When you change protocol, you will need to specify explicitly in your link target that you want the client redirected to
http://your.internal.site/somepage.html. Trying to do this via a link of the form
your.internal.site/somepage.html:80 will result in the user's browser trying to speak HTTPS over port 80, which is almost certainly not what you want.
As a secondary consideration, I hope you have some (relatively) secure way of passing along the fact that the user has actually signed in successfully; otherwise a user could just point his browser explicitly to the internal website, and connect without ever visiting your login site. Such a mechanism would have to pass along some sort of token that would be accepted by the internal web server as evidence of the login, but which was (extremely) hard for a user to forge.

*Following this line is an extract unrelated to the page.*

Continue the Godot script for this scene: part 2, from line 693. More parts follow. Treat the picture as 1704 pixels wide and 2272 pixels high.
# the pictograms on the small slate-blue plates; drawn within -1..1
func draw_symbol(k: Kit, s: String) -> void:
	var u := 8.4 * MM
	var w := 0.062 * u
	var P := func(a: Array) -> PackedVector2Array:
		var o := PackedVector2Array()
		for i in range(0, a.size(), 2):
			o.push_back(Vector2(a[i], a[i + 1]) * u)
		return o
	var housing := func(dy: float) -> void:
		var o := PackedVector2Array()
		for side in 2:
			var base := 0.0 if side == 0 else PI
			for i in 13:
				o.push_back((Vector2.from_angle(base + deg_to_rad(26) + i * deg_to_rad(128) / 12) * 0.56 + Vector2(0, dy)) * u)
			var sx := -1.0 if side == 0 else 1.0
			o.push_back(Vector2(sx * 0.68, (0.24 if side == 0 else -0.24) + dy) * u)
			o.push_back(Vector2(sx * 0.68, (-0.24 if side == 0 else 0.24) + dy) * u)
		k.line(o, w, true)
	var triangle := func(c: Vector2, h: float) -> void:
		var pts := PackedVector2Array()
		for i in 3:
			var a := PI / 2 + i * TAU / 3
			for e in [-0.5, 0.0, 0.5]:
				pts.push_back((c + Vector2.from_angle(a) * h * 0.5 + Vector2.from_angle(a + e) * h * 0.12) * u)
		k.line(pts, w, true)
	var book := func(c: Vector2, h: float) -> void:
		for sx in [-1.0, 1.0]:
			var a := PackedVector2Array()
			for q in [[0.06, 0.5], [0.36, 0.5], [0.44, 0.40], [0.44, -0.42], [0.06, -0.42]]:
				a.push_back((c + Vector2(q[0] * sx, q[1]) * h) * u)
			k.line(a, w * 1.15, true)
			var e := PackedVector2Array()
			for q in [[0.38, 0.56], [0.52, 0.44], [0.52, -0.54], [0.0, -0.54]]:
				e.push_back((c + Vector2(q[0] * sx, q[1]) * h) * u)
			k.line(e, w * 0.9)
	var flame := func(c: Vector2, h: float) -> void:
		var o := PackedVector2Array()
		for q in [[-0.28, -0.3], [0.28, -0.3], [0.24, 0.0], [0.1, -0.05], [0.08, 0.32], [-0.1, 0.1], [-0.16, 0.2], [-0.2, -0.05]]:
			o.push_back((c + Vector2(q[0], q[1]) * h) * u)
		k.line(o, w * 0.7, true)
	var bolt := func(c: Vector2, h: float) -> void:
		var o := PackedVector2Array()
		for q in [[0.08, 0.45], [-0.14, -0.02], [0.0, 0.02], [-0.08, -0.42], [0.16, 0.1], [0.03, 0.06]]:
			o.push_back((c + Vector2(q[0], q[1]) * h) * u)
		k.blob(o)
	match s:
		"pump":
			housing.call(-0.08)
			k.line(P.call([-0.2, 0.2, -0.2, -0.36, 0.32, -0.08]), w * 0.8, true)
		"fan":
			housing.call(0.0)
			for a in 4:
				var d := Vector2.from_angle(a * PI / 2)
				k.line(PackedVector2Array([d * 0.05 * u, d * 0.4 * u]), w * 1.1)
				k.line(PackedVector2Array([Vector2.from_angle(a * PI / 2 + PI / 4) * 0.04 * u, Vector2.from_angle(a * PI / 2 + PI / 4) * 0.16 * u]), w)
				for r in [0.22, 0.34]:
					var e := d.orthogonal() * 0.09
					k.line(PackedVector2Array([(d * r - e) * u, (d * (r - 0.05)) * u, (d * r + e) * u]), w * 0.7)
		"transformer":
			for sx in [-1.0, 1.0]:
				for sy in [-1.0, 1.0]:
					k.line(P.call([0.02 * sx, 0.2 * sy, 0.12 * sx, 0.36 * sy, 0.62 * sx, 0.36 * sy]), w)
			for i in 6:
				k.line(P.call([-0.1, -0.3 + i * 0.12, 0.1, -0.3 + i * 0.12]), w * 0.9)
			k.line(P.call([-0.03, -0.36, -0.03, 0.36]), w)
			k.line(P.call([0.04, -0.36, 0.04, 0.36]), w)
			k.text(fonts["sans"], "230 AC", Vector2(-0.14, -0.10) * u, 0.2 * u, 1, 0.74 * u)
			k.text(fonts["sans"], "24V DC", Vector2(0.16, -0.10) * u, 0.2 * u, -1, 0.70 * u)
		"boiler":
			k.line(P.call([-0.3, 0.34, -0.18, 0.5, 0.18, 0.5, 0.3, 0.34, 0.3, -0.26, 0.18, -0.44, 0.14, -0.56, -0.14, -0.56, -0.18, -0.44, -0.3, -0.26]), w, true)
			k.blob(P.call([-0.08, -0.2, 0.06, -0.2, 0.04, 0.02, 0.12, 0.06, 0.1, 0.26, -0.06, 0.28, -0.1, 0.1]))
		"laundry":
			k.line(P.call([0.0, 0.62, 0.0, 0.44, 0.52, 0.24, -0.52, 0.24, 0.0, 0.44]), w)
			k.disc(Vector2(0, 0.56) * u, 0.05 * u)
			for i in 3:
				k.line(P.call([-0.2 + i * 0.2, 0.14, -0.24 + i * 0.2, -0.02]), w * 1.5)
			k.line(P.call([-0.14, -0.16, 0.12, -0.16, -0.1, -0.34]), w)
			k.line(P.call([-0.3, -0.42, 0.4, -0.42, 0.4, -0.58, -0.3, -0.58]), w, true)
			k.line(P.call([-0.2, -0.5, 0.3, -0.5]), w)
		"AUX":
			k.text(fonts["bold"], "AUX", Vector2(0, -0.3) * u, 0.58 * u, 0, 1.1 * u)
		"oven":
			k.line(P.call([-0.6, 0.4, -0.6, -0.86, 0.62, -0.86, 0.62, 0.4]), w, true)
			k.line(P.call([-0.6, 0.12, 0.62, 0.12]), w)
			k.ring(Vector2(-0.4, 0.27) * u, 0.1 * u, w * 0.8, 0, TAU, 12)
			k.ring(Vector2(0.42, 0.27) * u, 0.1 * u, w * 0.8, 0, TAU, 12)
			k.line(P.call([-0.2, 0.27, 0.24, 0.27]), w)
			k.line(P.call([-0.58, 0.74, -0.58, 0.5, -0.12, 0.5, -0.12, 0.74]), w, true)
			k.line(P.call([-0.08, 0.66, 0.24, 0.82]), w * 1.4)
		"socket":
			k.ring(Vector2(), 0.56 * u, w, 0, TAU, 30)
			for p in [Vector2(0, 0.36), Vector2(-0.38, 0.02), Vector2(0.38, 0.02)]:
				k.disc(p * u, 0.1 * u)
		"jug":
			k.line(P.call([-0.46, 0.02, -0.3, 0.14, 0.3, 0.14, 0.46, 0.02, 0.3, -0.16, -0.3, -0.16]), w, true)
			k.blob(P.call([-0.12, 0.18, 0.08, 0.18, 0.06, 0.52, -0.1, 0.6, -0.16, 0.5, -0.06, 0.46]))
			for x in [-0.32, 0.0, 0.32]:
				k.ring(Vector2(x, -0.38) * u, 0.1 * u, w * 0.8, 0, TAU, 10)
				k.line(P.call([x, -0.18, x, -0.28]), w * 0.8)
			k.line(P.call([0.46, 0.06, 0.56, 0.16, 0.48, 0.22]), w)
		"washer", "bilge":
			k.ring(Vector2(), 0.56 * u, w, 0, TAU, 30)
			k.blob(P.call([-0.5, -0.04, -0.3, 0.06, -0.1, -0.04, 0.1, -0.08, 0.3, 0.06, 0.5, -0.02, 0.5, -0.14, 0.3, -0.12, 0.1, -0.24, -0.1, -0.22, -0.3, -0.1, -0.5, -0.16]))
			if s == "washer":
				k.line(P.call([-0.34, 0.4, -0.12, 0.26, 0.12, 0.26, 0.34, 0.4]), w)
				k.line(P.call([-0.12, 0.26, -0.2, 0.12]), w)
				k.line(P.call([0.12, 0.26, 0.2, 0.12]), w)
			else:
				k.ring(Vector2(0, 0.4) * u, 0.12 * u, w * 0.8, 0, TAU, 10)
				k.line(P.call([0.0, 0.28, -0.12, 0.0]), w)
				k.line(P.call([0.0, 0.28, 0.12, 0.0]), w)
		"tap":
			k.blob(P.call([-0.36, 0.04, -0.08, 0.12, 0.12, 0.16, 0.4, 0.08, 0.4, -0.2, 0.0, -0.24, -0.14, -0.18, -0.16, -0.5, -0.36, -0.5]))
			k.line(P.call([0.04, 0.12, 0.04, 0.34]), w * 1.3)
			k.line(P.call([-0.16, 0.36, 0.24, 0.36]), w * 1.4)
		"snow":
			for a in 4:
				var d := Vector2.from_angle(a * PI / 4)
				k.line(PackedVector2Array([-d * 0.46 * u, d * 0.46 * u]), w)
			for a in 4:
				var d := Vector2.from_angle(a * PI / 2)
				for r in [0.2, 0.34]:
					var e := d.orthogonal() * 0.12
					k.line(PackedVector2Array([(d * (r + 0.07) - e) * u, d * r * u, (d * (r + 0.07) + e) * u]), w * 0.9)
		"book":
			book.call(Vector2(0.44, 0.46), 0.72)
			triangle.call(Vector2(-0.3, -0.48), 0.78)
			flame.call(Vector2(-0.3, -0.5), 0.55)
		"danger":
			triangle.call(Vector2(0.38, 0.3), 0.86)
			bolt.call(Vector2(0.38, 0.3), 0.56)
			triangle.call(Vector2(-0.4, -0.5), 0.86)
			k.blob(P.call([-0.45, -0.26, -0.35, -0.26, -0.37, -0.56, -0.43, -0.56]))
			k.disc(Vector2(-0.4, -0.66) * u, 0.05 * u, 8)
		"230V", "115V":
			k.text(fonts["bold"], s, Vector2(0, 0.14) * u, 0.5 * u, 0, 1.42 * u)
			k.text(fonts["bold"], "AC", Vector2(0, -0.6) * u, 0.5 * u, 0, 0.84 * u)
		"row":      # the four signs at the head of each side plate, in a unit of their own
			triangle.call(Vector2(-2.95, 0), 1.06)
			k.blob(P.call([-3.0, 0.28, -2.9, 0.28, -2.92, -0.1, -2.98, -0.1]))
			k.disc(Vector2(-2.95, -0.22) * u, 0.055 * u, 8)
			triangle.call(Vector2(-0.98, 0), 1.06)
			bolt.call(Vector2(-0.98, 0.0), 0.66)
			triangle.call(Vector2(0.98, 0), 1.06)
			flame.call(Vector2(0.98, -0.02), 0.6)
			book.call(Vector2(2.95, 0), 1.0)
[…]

The only scheme that comes to mind for this is a database on the login server that will verify
on each web access request that user
foo, represented by encrypted token
bar and originating at IP address
x.x.x.x , is a legitimate user. The encrypted login token can be passed back and forth between the client's browser and the internal server (and between that server and the login server), provided the encryption covers not only the password, but also the IP of the request and maybe the time of login. This login token can be created by the login server, and passed back to the browser, as well as being stored in the login server's database. That way, an eavesdropper would have a pretty hard time of it even if he obtained the encrypted token, since he would have to break the encryption, substitute his own IP, and re-encrypt before some reasonable timeout (say 15 minutes) had elapsed. Every time the login server is asked to validate a login token, then it should reset the timeout. If it ever receives an invalid token, it should invalidate any saved login data for the IP address from which it originated. You get the idea.